# [Brief]
Extract word for word the lines of the listing from its start to the line holding "# skirting height", both ends kept; pictures are not part of the copy.

# [Information provided]
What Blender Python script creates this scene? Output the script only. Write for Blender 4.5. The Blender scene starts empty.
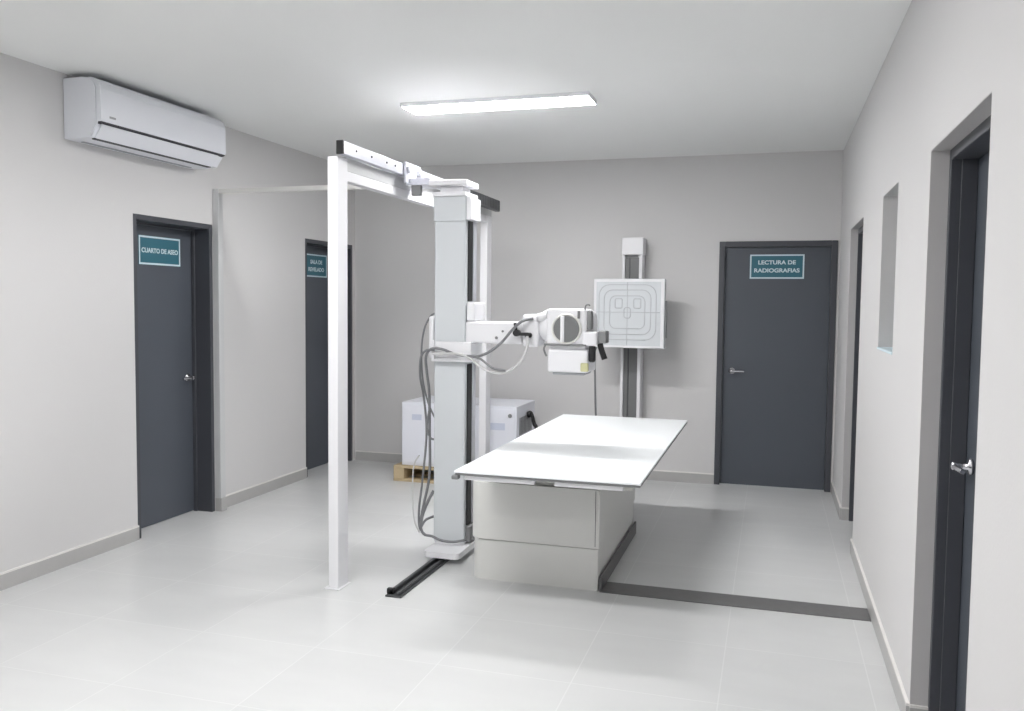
import bpy, bmesh, math
from mathutils import Vector, Matrix
C = bpy.context.scene.collection
PI = math.pi
XL, XR, YB, H, YN = -3.977, 0.5355, 7.777, 2.892, -1.3
BH = 0.095      # skirting height

# ---------------------------------------------------------------- materials
def lin(c):
    c /= 255.0
    return c / 12.92 if c <= .04045 else ((c + .055) / 1.055) ** 2.4
def mat(name, rgb, rough=.5, metal=0.0, noise=0.0, nscale=6.0, bump=0.0, bscale=200.0, spec=.5):
    m = bpy.data.materials.new(name); m.use_nodes = True
    nt = m.node_tree; b = nt.nodes['Principled BSDF']
    col = (lin(rgb[0]), lin(rgb[1]), lin(rgb[2]), 1)
    b.inputs['Base Color'].default_value = col
    b.inputs['Roughness'].default_value = rough
    b.inputs['Metallic'].default_value = metal
    b.inputs['Specular IOR Level'].default_value = spec
    geo = nt.nodes.new('ShaderNodeNewGeometry')
    n = nt.nodes.new('ShaderNodeTexNoise'); n.inputs['Scale'].default_value = nscale
    n.inputs['Detail'].default_value = 4
    nt.links.new(geo.outputs['Position'], n.inputs['Vector'])
    mx = nt.nodes.new('ShaderNodeMix'); mx.data_type = 'RGBA'
    k = noise
    mx.inputs['A'].default_value = [c * (1 - k) for c in col[:3]] + [1]
    mx.inputs['B'].default_value = [min(1, c * (1 + k)) for c in col[:3]] + [1]
    nt.links.new(n.outputs['Fac'], mx.inputs['Factor'])
    nt.links.new(mx.outputs['Result'], b.inputs['Base Color'])
    if bump:
        n2 = nt.nodes.new('ShaderNodeTexNoise'); n2.inputs['Scale'].default_value = bscale
        n2.inputs['Detail'].default_value = 3
        nt.links.new(geo.outputs['Position'], n2.inputs['Vector'])
        bp = nt.nodes.new('ShaderNodeBump'); bp.inputs['Strength'].default_value = bump
        bp.inputs['Distance'].default_value = .002
        nt.links.new(n2.outputs['Fac'], bp.inputs['Height'])
        nt.links.new(bp.outputs['Normal'], b.inputs['Normal'])
    return m
M = {}
M['wall'] = mat('wall_paint', (209, 208, 208), .75, noise=.015, nscale=1.5, bump=.25, bscale=90, spec=.2)
M['ceiling'] = mat('ceiling_paint', (236, 237, 236), .85, noise=.015, nscale=1.2, bump=.25, bscale=70, spec=.15)
M['skirt'] = mat('skirting_tile', (176, 175, 174), .35, noise=.06, nscale=12)
M['skirt_lit_top'] = mat('skirting_lit_top', (225, 223, 220), .6, noise=.02)  # light caught along the skirting's top edge, put into its colour
M['reveal'] = mat('grey_reveal', (192, 190, 190), .6, noise=.03, nscale=8, bump=.2)
M['door'] = mat('door_paint', (78, 83, 91), .42, noise=.04, nscale=3, bump=.1, bscale=120)
M['frame'] = mat('door_frame_paint', (70, 72, 78), .4, noise=.03)
M['white'] = mat('white_enamel', (232, 232, 234), .3, noise=.01)
M['brace'] = mat('grey_white_steel', (200, 201, 202), .4, noise=.01)
M['post'] = mat('white_steel', (226, 226, 229), .4, noise=.01)
M['cream'] = mat('warm_white_enamel', (222, 222, 218), .35, noise=.01)
M['greywhite'] = mat('light_grey_enamel', (201, 205, 208), .35, noise=.01)
M['cabinet'] = mat('cabinet_enamel', (226, 228, 236), .4, noise=.01)
M['plastic'] = mat('white_plastic', (226, 228, 234), .35, noise=.01)
M['gap'] = mat('dark_gap', (60, 60, 66), .6)
M['black'] = mat('black_rubber', (22, 22, 24), .5)
M['darkgrey'] = mat('dark_grey_steel', (78, 80, 82), .4, metal=.3, noise=.08, nscale=40)
M['midgrey'] = mat('mid_grey_steel', (128, 129, 130), .45, metal=.2, noise=.05, nscale=30)
M['alu'] = mat('brushed_aluminium', (205, 206, 214), .35, metal=.45, noise=.08, nscale=18)
M['chrome'] = mat('satin_chrome', (200, 200, 204), .22, metal=.95)
M['cable'] = mat('grey_cable', (120, 121, 124), .5)
M['cable_light'] = mat('pale_cable', (196, 196, 196), .5)
M['duct'] = mat('duct_cover', (104, 103, 104), .45, noise=.12, nscale=25)
M['pedestal'] = mat('pedestal_enamel', (214, 214, 211), .4, noise=.01)
M['top'] = mat('laminate_white', (240, 243, 245), .28, noise=.005)
M['wood'] = mat('pallet_wood', (190, 172, 140), .7, noise=.15, nscale=14)
M['teal'] = mat('sign_teal', (48, 104, 120), .4, noise=.03)
M['signw'] = mat('sign_white', (205, 222, 228), .5)
M['yellow'] = mat('yellow_label', (196, 194, 150), .5)
M['line'] = mat('grey_marking', (160, 162, 166), .5)
M['mark'] = mat('faint_marking', (176, 178, 182), .5)
M['slot'] = mat('slot_grey', (112, 113, 114), .5, noise=.05)
M['blueprint'] = mat('pale_blue_sticker', (198, 204, 220), .5)

def floor_mat():
    m = bpy.data.materials.new('porcelain_floor_tiles'); m.use_nodes = True
    nt = m.node_tree; b = nt.nodes['Principled BSDF']; L = nt.links.new
    geo = nt.nodes.new('ShaderNodeNewGeometry')
    mp = nt.nodes.new('ShaderNodeMapping'); mp.inputs['Location'].default_value = (.765, -2.845 + .0, 0)
    L(geo.outputs['Position'], mp.inputs['Vector'])
    br = nt.nodes.new('ShaderNodeTexBrick')
    br.offset = 0; br.squash = 1
    br.inputs['Scale'].default_value = 1
    br.inputs['Brick Width'].default_value = .6; br.inputs['Row Height'].default_value = .6
    br.inputs['Mortar Size'].default_value = .0028; br.inputs['Mortar Smooth'].default_value = .2
    br.inputs['Bias'].default_value = 0
    a = (lin(202), lin(203), lin(203), 1); c = (lin(205), lin(206), lin(206), 1)
    br.inputs['Color1'].default_value = a; br.inputs['Color2'].default_value = c
    br.inputs['Mortar'].default_value = (lin(213), lin(214), lin(214), 1)
    L(mp.outputs['Vector'], br.inputs['Vector'])
    n = nt.nodes.new('ShaderNodeTexNoise'); n.inputs['Scale'].default_value = 2.2; n.inputs['Detail'].default_value = 6
    ms = nt.nodes.new('ShaderNodeMapping'); ms.inputs['Scale'].default_value = (1, 3, 1)
    L(geo.outputs['Position'], ms.inputs['Vector']); L(ms.outputs['Vector'], n.inputs['Vector'])
    mr = nt.nodes.new('ShaderNodeMapRange'); mr.inputs['To Min'].default_value = .93; mr.inputs['To Max'].default_value = 1.05
    L(n.outputs['Fac'], mr.inputs['Value'])
    mx = nt.nodes.new('ShaderNodeVectorMath'); mx.operation = 'SCALE'
    L(br.outputs['Color'], mx.inputs[0]); L(mr.outputs['Result'], mx.inputs['Scale'])
    L(mx.outputs['Vector'], b.inputs['Base Color'])
    b.inputs['Roughness'].default_value = .3
    b.inputs['Specular IOR Level'].default_value = .5
    n2 = nt.nodes.new('ShaderNodeTexNoise'); n2.inputs['Scale'].default_value = 3
    mr2 = nt.nodes.new('ShaderNodeMapRange'); mr2.inputs['To Min'].default_value = .27; mr2.inputs['To Max'].default_value = .38
    L(geo.outputs['Position'], n2.inputs['Vector']); L(n2.outputs['Fac'], mr2.inputs['Value']); L(mr2.outputs['Result'], b.inputs['Roughness'])
    return m
M['floor'] = floor_mat()
def emis(name, rgb, s):
    m = bpy.data.materials.new(name); m.use_nodes = True; nt = m.node_tree
    b = nt.nodes['Principled BSDF']
    b.inputs['Base Color'].default_value = (.8, .8, .8, 1)
    b.inputs['Emission Color'].default_value = (*rgb, 1); b.inputs['Emission Strength'].default_value = s
    return m
M['lamp'] = emis('lamp_diffuser', (1.0, .99, .985), 15.0)
M['lamp2'] = emis('lamp_diffuser_near', (1.0, .99, .985), 14.5)
M['fill_lamp'] = emis('added_fill_diffuser', (1.0, .99, .985), 11.0)  # emission of the added fill panel
def glass_mat():
    m = bpy.data.materials.new('window_glass'); m.use_nodes = True; b = m.node_tree.nodes['Principled BSDF']
    b.inputs['Base Color'].default_value = (.93, .96, .95, 1); b.inputs['Roughness'].default_value = .02
    b.inputs['Transmission Weight'].default_value = 1.0; b.inputs['IOR'].default_value = 1.45
    return m
M['glass'] = glass_mat()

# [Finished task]
What Blender Python script creates this scene? Output the script only. Write for Blender 4.5. The Blender scene starts empty.
import bpy, bmesh, math
from mathutils import Vector, Matrix
C = bpy.context.scene.collection
PI = math.pi
XL, XR, YB, H, YN = -3.977, 0.5355, 7.777, 2.892, -1.3
BH = 0.095      # skirting height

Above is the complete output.